- _RECORDS_:
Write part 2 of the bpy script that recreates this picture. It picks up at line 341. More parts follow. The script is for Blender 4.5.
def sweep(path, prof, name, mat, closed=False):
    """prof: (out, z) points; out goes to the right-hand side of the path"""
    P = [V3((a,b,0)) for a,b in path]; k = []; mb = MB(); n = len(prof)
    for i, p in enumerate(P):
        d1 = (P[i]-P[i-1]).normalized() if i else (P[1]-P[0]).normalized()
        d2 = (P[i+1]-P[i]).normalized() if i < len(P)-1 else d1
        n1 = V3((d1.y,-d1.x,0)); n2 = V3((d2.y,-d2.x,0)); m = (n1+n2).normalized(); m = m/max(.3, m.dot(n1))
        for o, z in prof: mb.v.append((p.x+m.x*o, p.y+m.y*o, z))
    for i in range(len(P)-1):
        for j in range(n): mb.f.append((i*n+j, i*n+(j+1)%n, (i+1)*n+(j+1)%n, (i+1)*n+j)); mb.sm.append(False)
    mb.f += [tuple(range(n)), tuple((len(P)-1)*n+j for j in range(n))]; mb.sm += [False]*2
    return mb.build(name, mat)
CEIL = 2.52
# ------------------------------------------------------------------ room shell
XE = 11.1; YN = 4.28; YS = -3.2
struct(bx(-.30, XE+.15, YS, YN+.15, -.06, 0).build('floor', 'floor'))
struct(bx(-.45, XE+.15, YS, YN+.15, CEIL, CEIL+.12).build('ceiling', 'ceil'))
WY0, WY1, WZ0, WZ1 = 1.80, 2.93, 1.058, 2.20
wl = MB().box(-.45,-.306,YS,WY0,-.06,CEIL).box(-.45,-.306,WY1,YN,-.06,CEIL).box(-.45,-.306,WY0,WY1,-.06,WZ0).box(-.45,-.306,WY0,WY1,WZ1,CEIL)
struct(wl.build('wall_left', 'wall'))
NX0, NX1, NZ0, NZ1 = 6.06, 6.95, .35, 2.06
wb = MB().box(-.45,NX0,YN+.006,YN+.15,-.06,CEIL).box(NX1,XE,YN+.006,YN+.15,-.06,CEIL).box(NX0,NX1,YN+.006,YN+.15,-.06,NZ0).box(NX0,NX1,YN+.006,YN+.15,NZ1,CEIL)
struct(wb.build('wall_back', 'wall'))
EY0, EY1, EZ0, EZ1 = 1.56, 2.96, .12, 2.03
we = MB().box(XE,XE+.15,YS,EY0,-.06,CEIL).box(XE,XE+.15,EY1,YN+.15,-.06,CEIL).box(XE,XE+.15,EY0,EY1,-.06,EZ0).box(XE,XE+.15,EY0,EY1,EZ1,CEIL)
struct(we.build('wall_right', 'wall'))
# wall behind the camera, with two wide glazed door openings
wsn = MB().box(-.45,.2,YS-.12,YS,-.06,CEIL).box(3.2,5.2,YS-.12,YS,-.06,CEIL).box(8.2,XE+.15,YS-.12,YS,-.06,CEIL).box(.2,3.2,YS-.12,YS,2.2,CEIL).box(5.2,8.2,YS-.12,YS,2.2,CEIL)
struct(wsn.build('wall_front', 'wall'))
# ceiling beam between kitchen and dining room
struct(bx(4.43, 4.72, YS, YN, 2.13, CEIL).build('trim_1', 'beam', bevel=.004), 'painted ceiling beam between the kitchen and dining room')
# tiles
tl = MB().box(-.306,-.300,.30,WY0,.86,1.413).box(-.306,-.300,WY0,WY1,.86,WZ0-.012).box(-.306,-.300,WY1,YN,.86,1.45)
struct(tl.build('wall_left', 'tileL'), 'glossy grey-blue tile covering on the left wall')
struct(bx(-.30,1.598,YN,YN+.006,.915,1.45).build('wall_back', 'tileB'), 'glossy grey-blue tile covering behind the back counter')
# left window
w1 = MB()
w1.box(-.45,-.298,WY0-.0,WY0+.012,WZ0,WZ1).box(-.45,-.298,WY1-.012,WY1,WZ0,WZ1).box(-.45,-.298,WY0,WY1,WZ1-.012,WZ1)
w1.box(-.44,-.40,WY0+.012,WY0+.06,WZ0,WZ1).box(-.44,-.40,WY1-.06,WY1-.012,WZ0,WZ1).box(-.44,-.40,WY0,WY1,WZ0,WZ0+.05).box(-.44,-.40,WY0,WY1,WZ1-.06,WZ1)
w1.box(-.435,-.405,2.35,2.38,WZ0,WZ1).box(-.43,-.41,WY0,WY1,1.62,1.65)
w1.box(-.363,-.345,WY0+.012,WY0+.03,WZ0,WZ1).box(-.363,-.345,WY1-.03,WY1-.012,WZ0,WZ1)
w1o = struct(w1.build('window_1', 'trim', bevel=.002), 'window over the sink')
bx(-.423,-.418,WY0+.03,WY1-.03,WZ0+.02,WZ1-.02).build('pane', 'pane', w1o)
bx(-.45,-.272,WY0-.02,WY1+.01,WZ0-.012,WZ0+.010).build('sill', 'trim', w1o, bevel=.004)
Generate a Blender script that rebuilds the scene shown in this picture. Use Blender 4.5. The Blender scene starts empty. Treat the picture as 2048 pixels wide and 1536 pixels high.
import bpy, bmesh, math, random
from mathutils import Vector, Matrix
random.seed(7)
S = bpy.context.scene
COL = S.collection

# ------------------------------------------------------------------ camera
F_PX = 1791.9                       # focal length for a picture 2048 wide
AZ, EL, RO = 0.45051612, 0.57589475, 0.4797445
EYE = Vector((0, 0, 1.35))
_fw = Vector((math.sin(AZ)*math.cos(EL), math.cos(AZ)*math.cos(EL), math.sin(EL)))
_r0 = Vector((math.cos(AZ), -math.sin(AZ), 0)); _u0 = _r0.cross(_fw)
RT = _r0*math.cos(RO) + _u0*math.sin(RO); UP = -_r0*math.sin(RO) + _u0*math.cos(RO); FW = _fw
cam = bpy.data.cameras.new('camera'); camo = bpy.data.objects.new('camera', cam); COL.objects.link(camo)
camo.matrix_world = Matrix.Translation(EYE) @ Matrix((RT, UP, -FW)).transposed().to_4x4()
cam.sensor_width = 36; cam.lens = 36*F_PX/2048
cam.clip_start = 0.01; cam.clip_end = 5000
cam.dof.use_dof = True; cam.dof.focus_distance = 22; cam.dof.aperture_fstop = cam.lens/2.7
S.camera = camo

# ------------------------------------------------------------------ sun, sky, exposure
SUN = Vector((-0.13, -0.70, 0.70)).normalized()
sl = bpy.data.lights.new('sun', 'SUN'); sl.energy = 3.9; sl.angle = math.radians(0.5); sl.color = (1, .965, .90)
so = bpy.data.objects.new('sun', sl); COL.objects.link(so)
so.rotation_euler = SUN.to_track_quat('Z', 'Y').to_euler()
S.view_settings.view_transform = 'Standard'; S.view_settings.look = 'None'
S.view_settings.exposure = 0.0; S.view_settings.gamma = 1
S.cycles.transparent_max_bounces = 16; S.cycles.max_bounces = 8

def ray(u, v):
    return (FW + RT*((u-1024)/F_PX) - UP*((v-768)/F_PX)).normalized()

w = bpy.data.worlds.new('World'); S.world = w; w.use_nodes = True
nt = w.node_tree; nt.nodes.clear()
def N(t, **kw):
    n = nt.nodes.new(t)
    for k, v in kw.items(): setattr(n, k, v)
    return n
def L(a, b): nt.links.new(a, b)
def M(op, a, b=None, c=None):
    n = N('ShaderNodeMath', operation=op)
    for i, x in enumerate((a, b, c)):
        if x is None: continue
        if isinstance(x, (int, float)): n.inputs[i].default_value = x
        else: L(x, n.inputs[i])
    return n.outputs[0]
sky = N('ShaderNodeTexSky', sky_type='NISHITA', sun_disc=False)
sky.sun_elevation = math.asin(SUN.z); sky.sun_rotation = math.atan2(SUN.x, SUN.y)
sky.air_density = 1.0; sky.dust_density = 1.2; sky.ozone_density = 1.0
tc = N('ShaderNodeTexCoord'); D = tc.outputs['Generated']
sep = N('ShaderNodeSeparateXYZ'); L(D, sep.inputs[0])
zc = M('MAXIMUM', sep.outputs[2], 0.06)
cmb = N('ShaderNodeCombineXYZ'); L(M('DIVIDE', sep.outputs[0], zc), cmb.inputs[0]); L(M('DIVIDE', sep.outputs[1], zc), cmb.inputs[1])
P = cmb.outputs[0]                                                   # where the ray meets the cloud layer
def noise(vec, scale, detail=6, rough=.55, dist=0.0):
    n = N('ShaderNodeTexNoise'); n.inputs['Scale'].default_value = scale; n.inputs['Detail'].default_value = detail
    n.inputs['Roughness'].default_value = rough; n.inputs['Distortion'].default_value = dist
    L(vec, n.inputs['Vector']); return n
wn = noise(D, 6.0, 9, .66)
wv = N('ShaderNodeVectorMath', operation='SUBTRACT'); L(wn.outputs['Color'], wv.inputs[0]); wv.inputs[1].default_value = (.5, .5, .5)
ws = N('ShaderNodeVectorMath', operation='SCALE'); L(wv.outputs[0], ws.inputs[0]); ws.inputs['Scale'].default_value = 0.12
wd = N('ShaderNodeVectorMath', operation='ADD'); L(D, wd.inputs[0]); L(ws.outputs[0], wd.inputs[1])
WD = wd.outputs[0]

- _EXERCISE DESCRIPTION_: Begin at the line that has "Generate a Blender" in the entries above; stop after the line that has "COL = S.collection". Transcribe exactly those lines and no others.

- _TASK SOLUTION_:
Generate a Blender script that rebuilds the scene shown in this picture. Use Blender 4.5. The Blender scene starts empty. Treat the picture as 2048 pixels wide and 1536 pixels high.
import bpy, bmesh, math, random
from mathutils import Vector, Matrix
random.seed(7)
S = bpy.context.scene
COL = S.collection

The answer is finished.